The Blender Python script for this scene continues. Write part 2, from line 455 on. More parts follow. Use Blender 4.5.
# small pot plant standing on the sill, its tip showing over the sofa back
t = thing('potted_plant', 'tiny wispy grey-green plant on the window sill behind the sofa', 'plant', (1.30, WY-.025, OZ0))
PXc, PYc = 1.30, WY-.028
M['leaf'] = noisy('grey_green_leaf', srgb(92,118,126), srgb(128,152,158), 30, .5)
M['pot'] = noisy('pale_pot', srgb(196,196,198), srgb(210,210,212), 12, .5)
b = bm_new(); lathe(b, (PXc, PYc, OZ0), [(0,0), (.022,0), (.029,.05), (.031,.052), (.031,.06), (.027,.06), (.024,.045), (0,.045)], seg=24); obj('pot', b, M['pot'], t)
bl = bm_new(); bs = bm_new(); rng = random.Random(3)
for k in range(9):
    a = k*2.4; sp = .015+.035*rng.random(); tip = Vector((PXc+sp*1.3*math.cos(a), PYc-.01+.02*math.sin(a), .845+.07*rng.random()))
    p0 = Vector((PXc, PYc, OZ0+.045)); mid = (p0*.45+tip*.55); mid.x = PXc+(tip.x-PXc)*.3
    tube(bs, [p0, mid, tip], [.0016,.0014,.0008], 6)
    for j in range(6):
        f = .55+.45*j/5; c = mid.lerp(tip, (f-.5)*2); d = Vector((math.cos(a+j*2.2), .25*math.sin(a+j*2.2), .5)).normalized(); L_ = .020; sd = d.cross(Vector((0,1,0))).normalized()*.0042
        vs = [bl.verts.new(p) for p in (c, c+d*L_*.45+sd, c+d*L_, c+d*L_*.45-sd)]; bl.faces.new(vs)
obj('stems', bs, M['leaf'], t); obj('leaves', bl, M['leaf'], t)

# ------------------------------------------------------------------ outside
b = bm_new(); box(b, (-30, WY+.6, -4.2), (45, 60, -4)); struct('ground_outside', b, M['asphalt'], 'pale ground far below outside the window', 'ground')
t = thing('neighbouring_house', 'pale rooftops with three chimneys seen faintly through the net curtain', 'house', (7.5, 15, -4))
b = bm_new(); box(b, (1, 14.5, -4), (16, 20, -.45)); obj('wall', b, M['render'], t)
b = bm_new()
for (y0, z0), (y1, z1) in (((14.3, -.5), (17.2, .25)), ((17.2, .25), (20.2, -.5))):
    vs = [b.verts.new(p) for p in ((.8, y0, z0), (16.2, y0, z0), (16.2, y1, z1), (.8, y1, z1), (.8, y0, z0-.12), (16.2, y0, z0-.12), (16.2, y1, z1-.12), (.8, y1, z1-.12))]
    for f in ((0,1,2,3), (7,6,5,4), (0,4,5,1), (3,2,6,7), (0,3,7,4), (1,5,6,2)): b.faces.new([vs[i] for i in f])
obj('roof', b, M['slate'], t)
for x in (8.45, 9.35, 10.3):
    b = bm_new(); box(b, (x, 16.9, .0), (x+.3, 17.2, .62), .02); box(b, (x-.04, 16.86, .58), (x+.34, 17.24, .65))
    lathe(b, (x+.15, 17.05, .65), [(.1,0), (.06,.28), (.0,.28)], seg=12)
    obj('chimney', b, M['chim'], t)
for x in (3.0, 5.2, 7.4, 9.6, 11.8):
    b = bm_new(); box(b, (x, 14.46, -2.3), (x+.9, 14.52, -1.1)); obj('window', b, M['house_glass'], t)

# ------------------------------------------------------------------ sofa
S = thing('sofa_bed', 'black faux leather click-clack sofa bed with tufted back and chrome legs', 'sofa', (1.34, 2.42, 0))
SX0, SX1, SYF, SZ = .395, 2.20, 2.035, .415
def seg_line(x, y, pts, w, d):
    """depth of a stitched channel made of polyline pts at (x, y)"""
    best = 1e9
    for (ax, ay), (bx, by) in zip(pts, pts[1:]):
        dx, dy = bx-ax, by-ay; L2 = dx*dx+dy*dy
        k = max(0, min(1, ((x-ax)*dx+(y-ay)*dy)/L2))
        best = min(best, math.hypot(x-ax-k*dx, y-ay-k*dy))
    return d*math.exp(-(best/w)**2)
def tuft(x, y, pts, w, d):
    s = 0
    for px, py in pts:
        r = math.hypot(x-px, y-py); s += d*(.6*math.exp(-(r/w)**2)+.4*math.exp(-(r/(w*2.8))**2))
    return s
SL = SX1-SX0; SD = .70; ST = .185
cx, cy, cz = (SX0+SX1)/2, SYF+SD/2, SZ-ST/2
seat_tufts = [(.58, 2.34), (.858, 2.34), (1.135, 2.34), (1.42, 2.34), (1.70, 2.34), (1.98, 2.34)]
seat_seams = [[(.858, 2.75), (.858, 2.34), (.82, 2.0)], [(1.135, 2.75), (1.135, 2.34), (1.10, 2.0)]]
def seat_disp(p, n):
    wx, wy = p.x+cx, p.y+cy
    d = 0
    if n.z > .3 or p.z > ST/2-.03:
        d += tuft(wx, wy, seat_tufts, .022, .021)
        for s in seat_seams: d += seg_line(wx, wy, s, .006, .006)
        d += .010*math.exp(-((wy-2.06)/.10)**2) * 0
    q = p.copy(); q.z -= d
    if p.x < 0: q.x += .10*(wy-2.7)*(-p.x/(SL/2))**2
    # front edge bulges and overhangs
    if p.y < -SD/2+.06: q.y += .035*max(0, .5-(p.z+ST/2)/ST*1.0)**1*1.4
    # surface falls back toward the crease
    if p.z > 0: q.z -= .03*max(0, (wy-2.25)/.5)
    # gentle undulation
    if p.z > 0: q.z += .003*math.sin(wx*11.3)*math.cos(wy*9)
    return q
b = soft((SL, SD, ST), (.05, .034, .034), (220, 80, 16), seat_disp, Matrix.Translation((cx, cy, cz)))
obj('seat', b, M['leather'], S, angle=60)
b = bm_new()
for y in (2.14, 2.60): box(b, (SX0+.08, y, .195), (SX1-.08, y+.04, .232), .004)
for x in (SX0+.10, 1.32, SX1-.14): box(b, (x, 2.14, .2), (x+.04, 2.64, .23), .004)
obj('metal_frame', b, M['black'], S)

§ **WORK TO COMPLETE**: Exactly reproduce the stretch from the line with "b = bm_new(); box(b, (x, 16.9, .0), (x+.3, 17.2, .62), .02);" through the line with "b = bm_new(); box(b, (x, 14.46, -2.3), (x+.9, 14.52, -1.1));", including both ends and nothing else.

§ **PROBLEM SOLUTION**:
    b = bm_new(); box(b, (x, 16.9, .0), (x+.3, 17.2, .62), .02); box(b, (x-.04, 16.86, .58), (x+.34, 17.24, .65))
    lathe(b, (x+.15, 17.05, .65), [(.1,0), (.06,.28), (.0,.28)], seg=12)
    obj('chimney', b, M['chim'], t)
for x in (3.0, 5.2, 7.4, 9.6, 11.8):
    b = bm_new(); box(b, (x, 14.46, -2.3), (x+.9, 14.52, -1.1)); obj('window', b, M['house_glass'], t)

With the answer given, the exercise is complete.